Mad Respect for Local Sports Reporters

A great thing about my job is that I get to interact with professionals in various occupations outside of just athletics. Business owners, marketing consultants, public service workers, campus-wide employees, and sales reps make up some of the people I help out and work with. However, in that group I left out the one profession that I enjoy interacting with the most, the one profession that I probably have the most respect for: the local television sports reporter.

First off, I have an all-encompassing respect for the local media in general. Doing all they can to write/shoot/broadcast/Tweet the latest news in a very competitive and low-paying environment, I marvel at the excellent job that many of them do. Whether it is through a newspaper, television screen, radio, or website, I am thankful for the coverage they provide us.

With that said, my level of admiration heightens a bit for the local journalists who appear on television, especially the reporters. While appearing on camera takes an enormous amount of guts in general, everything else that the job requires from going to location-to-location, getting stories, scoring interviews, writing the material, and then putting it all together as a final package is daunting to say the least. The pressure would weigh on anyone and to realize that these people do it on a day-to-day basis speaks volumes about their work ethic.

Handing out one more heightened notch of respect, I have to specifically signal out local television sports reporters. While having any type of profession associated with athletics is a dream for many, even the most avid and obsessed sports junkie could easily get burnt out reporting local sports.

Shaun Rainey is a sports reporter for the ABC/FOX station in Missoula. He is a great talent and a friend on mine.

Shaun Rainey is a sports reporter for the ABC/FOX station in Missoula. He is a great talent and a friend on mine.

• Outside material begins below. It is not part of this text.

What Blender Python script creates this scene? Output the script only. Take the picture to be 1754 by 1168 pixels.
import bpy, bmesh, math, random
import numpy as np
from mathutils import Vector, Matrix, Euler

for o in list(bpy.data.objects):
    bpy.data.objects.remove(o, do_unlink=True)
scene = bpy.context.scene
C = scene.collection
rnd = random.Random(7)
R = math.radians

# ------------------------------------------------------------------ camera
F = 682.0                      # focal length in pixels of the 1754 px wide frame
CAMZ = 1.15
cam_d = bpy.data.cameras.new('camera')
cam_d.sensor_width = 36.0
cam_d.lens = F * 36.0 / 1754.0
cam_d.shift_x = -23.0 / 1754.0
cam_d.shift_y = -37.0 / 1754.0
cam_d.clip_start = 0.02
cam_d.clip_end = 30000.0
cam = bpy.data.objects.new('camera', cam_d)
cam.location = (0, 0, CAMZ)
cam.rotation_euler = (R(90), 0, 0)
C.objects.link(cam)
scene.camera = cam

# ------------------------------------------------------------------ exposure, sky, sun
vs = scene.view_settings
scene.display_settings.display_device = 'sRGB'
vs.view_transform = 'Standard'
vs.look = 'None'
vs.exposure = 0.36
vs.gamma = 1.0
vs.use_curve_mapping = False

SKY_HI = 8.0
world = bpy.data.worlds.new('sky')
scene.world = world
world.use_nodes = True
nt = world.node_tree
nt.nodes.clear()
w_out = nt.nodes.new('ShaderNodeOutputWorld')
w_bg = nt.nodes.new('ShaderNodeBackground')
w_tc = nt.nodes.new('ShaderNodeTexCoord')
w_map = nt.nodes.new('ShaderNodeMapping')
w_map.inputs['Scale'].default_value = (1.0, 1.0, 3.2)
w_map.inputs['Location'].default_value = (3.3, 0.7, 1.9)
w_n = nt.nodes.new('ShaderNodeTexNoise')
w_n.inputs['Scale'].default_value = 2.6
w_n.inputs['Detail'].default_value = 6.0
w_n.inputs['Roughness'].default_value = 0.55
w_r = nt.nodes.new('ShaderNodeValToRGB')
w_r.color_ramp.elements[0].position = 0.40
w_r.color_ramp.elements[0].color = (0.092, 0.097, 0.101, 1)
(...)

First things first that you have to understand is that a sports reporter at your local station wears many hats. Most of the time he/she travels to multiple sites in a day, scouts out a spot to work, shoots the games, conducts interviews, hustles back to the station, writes the sportscast, edits it, changes clothes, and then slides into the anchor desk and in front of the camera to deliver the day’s sports. Talk about exerting a lot of energy!

But honestly, I just rapidly fired off the main duties that the sports journalist has to accomplish. I didn’t even scratch the surface of every little detail that goes into each one of those tasks.

I didn’t talk about the long hours involved for sports reporters. From starting at the station early in the day and then going to the competition sites and then back to the station up through the late night newscast makes for a brutally long day. The hours extend to the weekends and holidays too. Sports are always happening and while most of us are fortunate enough to enjoy them, sports journalists are working their butts off to cover them.

I didn’t mention the taxing travel obstacles that many sports journalists go through as they commute from site to site, many outside of city limits. Speaking of travel, I didn’t bring up the challenging road conditions that many must navigate during the winter months, especially here in Montana. Going from small town to small town on sketchy roads in a blizzard just for the sake of capturing a few highlights is risky business.